Is this the only disk on that zpool, or are there other disks without issues? If there are other disks, what guest OS / filesystem are they using?
 
Since there is an abstraction layer inbetween, the corrupted data written could be important data for the filesystem in your VM - leading to the file being completely unreadable if metadata is corrupted for instance.

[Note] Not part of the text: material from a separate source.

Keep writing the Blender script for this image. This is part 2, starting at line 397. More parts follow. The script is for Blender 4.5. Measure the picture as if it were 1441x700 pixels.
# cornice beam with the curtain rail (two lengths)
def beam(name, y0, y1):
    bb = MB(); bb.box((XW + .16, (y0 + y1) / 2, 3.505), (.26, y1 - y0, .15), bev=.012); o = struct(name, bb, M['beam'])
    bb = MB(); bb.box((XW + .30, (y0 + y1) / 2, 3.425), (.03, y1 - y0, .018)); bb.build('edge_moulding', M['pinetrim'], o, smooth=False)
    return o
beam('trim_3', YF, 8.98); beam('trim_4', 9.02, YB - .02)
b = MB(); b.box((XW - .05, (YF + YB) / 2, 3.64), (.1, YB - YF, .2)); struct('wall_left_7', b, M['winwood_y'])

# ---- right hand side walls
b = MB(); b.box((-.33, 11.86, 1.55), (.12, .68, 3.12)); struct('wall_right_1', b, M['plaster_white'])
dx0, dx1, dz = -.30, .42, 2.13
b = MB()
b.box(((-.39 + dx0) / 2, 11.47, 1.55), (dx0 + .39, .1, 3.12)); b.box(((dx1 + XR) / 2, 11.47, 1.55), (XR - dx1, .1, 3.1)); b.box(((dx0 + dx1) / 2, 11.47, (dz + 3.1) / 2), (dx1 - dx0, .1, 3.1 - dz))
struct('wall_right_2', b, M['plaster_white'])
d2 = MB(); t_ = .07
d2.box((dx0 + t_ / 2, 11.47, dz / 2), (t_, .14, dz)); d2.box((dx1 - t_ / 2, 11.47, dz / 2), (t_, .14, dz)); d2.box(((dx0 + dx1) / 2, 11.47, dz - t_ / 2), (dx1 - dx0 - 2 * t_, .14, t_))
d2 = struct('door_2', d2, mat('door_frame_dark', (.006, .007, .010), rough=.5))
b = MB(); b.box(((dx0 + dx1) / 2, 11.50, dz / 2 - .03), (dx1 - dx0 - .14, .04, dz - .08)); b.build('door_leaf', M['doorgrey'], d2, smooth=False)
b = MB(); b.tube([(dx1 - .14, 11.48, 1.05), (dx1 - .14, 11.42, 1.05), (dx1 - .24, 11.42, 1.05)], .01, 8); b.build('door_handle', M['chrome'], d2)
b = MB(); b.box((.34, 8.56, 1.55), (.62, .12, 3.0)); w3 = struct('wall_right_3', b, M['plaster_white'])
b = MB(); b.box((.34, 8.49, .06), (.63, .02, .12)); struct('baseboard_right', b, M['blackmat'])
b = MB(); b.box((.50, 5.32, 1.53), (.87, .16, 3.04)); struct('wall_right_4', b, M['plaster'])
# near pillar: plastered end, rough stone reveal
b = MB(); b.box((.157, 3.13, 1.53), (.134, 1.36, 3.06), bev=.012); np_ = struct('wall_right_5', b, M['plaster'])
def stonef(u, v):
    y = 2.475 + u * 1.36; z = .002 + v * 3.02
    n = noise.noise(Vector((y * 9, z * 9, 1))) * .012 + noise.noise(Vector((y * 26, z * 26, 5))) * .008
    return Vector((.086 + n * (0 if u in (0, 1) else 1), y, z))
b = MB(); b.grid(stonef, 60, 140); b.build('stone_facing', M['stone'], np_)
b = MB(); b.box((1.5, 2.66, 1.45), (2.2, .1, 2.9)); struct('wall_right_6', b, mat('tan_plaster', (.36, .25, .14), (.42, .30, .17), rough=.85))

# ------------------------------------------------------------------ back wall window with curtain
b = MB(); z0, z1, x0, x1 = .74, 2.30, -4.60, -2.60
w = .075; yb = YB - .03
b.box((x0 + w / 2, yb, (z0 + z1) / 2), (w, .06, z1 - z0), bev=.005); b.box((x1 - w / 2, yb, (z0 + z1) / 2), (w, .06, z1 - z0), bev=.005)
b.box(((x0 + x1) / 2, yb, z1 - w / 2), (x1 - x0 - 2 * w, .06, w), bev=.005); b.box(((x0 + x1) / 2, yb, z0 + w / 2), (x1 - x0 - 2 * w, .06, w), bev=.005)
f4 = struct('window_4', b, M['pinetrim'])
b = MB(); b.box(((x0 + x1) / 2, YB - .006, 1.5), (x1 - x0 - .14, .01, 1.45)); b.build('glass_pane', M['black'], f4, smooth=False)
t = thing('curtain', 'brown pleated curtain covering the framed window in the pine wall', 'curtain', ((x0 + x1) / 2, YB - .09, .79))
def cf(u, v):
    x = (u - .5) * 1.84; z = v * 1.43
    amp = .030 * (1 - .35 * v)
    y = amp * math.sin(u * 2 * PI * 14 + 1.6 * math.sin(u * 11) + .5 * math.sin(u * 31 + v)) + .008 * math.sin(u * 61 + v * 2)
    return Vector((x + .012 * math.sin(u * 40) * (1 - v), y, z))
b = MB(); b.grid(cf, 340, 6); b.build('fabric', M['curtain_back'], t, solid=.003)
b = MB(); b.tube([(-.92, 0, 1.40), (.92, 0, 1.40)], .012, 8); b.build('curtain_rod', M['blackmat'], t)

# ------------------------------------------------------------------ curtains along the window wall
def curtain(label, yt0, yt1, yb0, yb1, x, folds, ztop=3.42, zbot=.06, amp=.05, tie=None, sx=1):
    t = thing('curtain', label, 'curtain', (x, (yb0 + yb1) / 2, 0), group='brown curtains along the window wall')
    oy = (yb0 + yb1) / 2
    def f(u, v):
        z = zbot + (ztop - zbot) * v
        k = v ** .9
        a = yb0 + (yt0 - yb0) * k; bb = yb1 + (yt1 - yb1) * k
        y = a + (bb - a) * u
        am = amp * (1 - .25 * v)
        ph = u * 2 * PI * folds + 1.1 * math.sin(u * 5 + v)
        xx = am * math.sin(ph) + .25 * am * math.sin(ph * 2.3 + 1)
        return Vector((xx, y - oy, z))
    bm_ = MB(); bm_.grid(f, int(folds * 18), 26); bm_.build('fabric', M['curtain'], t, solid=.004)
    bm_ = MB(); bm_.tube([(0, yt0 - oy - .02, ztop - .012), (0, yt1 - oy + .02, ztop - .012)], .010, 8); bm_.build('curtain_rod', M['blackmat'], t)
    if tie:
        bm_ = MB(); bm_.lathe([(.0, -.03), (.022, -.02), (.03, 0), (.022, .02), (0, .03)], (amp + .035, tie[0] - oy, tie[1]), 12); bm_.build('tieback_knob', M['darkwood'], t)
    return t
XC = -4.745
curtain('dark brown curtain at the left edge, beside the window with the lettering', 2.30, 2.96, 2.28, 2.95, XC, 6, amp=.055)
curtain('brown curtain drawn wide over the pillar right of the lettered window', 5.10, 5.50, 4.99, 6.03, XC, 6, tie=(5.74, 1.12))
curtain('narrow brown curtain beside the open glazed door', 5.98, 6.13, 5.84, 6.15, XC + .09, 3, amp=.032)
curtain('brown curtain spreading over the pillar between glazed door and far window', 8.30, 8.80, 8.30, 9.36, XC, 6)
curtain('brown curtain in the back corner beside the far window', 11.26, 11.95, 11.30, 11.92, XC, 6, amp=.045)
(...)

What filesystem are you using inside the Windows VM?
Is this the only disk on that zpool, or are there other disks without issues? If there are other disks, what guest OS / filesystem are they using?
Okay, I get what you mean, and that could well be an explanation. The disk is using NTFS, and there are 4 other Windows VMs with NTFS disks on the same zpool that don't have any problems. There are also 5 LXC Containers with ext3-formatted volumes on that zpool, also without problems.
 
4 other Windows VMs
How do the 1 & 4 other VMs compare, firstly from Proxmox point-of-view; disk drivers etc. & then from within Windows. Finally are the VMs doing similar stuff within Windows.

Basically compare & contrast.

My hunch is that corruption is taking place from within Windows not Proxmox.
 
I would run an offline chkdsk on next boot (if a medium downtime is acceptable). If you’re lucky, Windows will detect corruptions in the USN journal, MFT or volume bitmap. And I would check if - unlikely but not impossible - the virtual 2016 server tried to run defrag in the past.
 
if backup to PBS is too slow, corruption can occur within guest.
There is fleecing option to workaround.
 
How do the 1 & 4 other VMs compare, firstly from Proxmox point-of-view; disk drivers etc. & then from within Windows. Finally are the VMs doing similar stuff within Windows.

Basically compare & contrast.

My hunch is that corruption is taking place from within Windows not Proxmox.

Exactly my thought - if there's only one VM causing issues out of multiple VMs that are located on that storage then it's likely to come from within the VM. Does the Windows Event Log contain anything interesting?